Plasmonically enhanced mid-IR light source based on tunable spectrally and directionally selective thermal emission from nanopatterned graphene

We present a proof of concept for a spectrally selective thermal mid-IR source based on nanopatterned graphene (NPG). We solve the electrostatic problem of a conducting hyperboloid with an elliptical wormhole in presence of an in-plane electric field. The localized surface plasmons on the NPG sheet allow for the control and tuning of the thermal emission spectrum in the wavelength regime from 3µm to 12μm by adjusting the radius and period of holes in a hexagonal lattice structure. Our COMSOL calculations show an emission power of 11000 W/m² at 2000K for a bias voltage of 23V by controlling the temperature of the hot electrons through the Joule heating.

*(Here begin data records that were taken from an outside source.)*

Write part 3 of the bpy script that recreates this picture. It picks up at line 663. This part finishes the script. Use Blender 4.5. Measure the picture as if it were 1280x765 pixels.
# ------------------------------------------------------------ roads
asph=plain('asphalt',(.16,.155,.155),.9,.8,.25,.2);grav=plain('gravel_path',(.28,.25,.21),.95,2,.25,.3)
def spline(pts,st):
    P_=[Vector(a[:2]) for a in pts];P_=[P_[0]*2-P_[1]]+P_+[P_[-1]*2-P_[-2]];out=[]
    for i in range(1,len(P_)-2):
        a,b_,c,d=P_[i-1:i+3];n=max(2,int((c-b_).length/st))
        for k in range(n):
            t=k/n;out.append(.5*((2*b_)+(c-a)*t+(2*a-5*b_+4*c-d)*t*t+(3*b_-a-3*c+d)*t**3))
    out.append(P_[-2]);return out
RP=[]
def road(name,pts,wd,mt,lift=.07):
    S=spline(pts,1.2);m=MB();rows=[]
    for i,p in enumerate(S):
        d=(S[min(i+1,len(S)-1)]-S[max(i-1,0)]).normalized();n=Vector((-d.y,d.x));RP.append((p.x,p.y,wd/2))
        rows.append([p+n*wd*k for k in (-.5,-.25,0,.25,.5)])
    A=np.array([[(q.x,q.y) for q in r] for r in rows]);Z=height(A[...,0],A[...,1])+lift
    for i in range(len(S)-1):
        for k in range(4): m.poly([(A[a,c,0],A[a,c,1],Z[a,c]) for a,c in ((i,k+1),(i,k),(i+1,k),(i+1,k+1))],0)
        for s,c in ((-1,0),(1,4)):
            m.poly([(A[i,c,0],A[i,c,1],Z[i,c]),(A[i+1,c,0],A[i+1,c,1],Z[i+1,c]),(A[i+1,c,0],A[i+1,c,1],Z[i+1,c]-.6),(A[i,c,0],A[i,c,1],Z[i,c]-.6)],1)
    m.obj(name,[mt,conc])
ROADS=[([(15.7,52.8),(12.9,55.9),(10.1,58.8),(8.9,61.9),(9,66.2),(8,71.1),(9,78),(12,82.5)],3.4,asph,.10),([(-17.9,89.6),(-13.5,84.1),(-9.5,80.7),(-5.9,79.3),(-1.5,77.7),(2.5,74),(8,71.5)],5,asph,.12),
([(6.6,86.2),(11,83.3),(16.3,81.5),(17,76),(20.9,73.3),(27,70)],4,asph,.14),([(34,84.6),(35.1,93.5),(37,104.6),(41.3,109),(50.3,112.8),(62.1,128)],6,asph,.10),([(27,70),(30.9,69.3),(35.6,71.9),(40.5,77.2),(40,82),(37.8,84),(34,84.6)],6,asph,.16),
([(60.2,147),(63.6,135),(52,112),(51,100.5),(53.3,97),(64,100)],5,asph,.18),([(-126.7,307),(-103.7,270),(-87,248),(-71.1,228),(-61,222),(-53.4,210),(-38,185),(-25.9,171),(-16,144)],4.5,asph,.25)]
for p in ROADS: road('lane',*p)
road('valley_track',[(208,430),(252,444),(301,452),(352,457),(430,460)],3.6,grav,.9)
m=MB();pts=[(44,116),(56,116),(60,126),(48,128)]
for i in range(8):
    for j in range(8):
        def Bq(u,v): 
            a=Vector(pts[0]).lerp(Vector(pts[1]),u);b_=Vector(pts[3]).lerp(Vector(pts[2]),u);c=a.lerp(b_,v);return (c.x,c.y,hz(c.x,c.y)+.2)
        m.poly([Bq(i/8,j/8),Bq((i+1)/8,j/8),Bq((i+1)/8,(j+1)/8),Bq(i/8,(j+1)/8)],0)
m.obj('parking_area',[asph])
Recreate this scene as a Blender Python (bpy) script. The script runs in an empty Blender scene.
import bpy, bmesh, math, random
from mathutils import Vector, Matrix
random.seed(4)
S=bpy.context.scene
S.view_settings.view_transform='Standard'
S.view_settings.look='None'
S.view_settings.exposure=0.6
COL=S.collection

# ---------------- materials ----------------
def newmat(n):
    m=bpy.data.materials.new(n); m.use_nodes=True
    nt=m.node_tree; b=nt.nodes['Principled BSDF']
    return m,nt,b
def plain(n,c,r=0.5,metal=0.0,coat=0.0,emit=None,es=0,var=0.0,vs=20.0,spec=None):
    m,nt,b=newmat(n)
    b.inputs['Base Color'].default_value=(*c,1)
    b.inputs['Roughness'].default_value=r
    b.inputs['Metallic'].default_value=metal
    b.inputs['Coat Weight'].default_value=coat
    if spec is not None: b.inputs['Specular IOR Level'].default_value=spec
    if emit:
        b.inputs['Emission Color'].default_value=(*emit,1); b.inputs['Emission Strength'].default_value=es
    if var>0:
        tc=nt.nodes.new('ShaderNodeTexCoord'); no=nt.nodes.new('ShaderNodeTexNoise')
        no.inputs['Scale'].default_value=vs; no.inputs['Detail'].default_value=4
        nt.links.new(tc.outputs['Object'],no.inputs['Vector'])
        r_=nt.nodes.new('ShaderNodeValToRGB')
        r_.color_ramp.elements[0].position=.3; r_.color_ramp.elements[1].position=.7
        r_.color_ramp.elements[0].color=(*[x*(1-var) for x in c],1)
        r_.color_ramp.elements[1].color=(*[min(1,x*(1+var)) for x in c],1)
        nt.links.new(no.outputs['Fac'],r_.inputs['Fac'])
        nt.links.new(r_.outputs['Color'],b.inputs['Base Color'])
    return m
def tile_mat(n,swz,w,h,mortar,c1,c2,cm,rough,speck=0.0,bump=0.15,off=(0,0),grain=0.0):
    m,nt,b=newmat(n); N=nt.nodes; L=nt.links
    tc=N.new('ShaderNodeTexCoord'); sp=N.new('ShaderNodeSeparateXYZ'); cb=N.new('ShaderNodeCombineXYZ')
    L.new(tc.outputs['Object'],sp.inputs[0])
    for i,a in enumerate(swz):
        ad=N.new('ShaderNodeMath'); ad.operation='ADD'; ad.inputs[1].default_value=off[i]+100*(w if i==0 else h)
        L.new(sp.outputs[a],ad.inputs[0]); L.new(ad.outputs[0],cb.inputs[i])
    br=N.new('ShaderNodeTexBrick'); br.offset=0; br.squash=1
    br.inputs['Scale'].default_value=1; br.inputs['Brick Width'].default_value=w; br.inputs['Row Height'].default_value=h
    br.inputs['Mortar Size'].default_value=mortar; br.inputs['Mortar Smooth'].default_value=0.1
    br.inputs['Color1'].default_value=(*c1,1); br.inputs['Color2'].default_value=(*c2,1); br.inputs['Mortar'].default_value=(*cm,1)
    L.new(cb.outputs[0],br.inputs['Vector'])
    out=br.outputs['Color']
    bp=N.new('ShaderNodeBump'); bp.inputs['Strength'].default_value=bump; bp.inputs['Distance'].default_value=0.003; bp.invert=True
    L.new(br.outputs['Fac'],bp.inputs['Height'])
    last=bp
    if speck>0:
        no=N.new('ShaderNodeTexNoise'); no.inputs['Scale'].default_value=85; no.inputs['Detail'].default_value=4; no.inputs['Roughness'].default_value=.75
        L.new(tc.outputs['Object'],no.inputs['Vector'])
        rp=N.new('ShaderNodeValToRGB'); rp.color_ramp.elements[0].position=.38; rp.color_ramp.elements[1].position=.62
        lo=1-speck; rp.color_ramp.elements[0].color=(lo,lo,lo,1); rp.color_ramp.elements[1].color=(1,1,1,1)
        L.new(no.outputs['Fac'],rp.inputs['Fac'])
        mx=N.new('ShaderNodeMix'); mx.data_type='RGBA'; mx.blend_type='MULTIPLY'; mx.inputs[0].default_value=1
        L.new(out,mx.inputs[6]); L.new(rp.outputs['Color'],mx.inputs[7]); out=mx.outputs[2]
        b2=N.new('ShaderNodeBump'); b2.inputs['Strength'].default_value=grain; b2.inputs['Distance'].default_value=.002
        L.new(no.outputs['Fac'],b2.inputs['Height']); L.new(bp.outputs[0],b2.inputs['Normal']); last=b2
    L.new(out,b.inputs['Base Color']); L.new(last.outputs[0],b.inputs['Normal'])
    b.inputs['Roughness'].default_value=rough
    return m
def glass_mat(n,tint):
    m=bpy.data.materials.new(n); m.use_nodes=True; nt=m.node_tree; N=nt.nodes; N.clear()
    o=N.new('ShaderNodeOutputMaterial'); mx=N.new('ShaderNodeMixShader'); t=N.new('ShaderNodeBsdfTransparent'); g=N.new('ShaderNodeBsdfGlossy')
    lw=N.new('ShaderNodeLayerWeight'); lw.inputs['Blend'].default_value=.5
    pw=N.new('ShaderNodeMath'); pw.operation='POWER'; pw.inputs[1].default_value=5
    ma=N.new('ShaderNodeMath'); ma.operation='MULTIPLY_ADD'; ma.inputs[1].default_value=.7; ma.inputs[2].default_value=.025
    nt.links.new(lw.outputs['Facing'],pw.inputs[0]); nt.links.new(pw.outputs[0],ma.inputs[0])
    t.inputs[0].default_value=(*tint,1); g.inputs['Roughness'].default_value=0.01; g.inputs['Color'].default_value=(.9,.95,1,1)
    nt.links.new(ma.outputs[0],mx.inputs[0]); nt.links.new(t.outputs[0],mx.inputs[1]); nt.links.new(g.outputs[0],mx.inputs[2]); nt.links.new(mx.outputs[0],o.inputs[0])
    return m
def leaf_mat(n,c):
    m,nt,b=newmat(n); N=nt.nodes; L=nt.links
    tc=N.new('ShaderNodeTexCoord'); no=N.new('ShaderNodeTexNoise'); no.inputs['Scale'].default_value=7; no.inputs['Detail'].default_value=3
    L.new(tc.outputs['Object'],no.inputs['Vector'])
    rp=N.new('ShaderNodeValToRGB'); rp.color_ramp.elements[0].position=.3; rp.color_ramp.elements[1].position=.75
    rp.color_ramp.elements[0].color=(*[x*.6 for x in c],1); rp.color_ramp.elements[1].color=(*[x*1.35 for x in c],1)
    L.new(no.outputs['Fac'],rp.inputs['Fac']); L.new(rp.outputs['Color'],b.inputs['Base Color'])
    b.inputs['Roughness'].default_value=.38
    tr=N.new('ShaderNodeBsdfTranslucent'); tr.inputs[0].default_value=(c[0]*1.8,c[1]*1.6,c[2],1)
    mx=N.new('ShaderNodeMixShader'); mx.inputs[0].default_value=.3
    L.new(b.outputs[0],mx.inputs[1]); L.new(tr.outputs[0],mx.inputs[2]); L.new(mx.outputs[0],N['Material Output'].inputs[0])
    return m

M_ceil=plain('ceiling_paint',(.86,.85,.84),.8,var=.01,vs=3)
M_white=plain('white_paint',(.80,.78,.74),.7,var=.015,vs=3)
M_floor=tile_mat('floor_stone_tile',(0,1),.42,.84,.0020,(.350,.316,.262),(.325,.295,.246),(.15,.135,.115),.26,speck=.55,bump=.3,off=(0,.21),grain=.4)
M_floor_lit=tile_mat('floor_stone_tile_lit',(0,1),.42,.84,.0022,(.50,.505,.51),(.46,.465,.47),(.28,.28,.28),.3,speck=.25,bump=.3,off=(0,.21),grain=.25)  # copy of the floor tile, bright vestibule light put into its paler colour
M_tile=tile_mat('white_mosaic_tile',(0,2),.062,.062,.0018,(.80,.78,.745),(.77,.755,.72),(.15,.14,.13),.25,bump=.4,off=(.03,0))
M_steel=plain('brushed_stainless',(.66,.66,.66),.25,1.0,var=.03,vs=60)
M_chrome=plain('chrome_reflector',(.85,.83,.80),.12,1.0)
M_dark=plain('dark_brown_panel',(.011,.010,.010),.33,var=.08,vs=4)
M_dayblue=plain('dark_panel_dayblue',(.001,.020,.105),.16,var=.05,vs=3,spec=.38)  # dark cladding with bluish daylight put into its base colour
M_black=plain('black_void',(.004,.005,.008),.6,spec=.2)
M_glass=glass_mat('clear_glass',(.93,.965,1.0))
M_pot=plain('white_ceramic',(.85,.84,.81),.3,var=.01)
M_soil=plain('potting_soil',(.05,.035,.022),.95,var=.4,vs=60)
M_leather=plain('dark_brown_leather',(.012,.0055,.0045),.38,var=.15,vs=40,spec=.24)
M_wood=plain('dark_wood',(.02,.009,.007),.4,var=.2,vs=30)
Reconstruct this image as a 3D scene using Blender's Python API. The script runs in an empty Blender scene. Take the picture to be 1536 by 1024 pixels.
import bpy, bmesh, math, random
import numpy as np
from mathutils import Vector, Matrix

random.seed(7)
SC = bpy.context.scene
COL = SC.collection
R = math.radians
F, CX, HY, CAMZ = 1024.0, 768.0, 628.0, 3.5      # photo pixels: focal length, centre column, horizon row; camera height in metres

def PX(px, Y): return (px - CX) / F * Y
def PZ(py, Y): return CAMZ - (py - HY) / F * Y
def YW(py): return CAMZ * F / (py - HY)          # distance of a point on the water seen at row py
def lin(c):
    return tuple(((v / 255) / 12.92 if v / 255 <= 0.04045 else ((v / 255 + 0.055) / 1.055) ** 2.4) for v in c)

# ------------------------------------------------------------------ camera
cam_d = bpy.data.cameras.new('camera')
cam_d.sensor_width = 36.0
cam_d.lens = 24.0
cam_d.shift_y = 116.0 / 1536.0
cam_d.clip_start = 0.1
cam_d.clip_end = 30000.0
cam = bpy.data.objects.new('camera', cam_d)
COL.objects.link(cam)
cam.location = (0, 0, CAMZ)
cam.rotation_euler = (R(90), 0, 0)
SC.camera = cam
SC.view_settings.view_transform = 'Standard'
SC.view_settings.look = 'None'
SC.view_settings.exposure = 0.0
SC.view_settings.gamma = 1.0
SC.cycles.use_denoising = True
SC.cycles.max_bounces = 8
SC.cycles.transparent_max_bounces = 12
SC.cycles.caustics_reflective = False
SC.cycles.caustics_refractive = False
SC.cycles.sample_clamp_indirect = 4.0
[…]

By generalizing Planck’s theory to grey body and deriving the nonlocal fluctuation-dissipation theorem with nonlocal response of surface plasmons, we show that the coherence length of the graphene plasmons and the thermally emitted photons can be as large as 13µm and 150µm, respectively, providing the opportunity to create a phased arrays of nanoantennas represented by the holes in NPG. Using FDTD calculations, CMT, and RPA, we develop the model of a mid-IR light source, which will pave the way to graphene-based optical mid-IR communication, mid-IR color displays, and mid-IR spectroscopy.